Najwcześniej latem przyszłego roku uda się wprowadzić do służby okręt Ślązak – dowiedział się reporter Radia Gdańsk. Wbrew niedawnym zapowiedziom Ministerstwa Obrony Narodowej jednostka, którą buduje się w Gdyni od 2001 roku, nie wejdzie do służby w marcu, ponieważ wciąż nie jest gotowa do rozpoczęcia prób morskich.
Próby morskie nie mogą się rozpocząć, ponieważ nie zakończono jeszcze wszystkich prac na okręcie. Pozostało ich już niewiele, ale bez nich nie można zakończyć prób stoczniowych, które są niezbędne do tego, by rozpocząć kluczowe próby morskie.

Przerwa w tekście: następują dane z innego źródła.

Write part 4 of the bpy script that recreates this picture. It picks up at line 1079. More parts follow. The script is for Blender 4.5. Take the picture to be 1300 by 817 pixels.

OKRĘT MUSI JESZCZE POCZEKAĆ
Jak dowiedział się nasz reporter, nie są jeszcze gotowe w 100 proc. IPMS, czyli system zarządzania okrętem, przekładnia redukcyjna oraz system wentylacyjny. Najszybciej swoje prace powinien zakończyć dostawca systemu wentylacyjnego, ponieważ pojawi się jeszcze w sierpniu. Dłużej, bo do października potrwa dokańczanie IPMS oraz przekładni redukcyjnej.
PRÓBY MORSKIE JESIENIĄ
To oznacza, że na przełomie października i listopada rozpoczną się próby morskie. Problem w tym, że miesiące jesienno-zimowe są najgorszym okresem na prowadzenie tych prób, ponieważ trudno wtedy o spokojne morze. W efekcie w Stoczni Wojennej nikt nie ma wątpliwości, że nie uda się dotrzymać marcowego terminu wprowadzenia Ślązaka do służby. Najbardziej prawdopodobny wydaje się czerwiec lub lipiec przyszłego roku.
Przypomnijmy, że Ślązak ma być okrętem patrolowym. Jednostka ma 95 metrów długości i 13 szerokości, ma rozwijać prędkość około 30 węzłów. Na jej uzbrojenie złożą się między innymi 76-milometrowa armata OTO Melara i dwa 30-milimetrowe działka Marlin-WS oraz cztery wyrzutnie pocisków przeciwlotniczych krótkiego zasięgu Grom.